The images on display were culled from a collection of — no exaggeration —  15,000 photos, he said. They were taken in the Highlands as well as in Florida and New Jersey, where the couple have a second home near a nature preserve. A monitor at the McCaffrey office displays 800 images in a rotating slide show.

“You never know when you’ll get a lucky shot,” says Bob. “Diana encountered a fawn just after it was born. It was young enough to have no fear, and she was able to photograph it from just 2 or 3 feet away. In the Everglades, we came upon an alligator chasing another alligator out into the woods, and a river otter teasing an alligator, chattering, diving in, unintimidated.”

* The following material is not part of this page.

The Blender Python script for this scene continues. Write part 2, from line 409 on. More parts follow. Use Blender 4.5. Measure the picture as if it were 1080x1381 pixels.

Diana says that while wildlife photography requires “patience and observation and an eye for composition, most of all, you need a compassionate feeling, love and awe for all living organisms!”

Below are selections of their work, with commentary from Bob.

“We got a call that some wood ducks, which are very reclusive, had been spotted in a pond at Downey Park in Newburgh. There were 10 to 15 adults and about 40 chicks. You try to get a photo for years, and here they are, right in front of you.” (Photo by Diana)


“The seal had been washed up in February at Barnegat Lighthouse in New Jersey during high tide and was waiting for it to return.” (Photo by Diana)


“A bobcat in Florida. Diana just got lucky.”


“An immature Black-Crowned Night Heron captured by Diana at the John Forsythe Preserve in New Jersey.”


“This shot by Diana of an American Oystercatcher was taken at the John Forsythe Preserve in Brigantine, New Jersey. The bird built her nest in the middle of the road, so park rangers cordoned it off with yellow tape.”


“These painted turtles were taken at the Great Swamp, in New Jersey. We liked it because of the reflection in the water.”


“This blue heron was taken in Florida; Diana spotted it just as it had speared a fish.”


“This was down by the Croton-Harmon rail station, in the parking lot. I was driving down near there and spotted it in a tree. It took off and came right at me. I took that picture from the driver’s seat of my car.”


“An early shot by Diana, taken with the Olympus 4-megapixel camera that we started out on.”


“A Cattle egret taken at the Circle B Preserve in Lakeland, Florida.”


“Usually you see Harlequin ducks only in the winter time. This was near the lighthouse at Long Beach Island jetty. The wind was really blowing, and we were turning numb. Sometimes there’s a lot of effort involved in getting your photograph.”


“An alligator by Diana at the Fakahatchee preserve in the Everglades.”


“A red fox by Diana”


“A bald eagle I photographed at Annsville Circle.”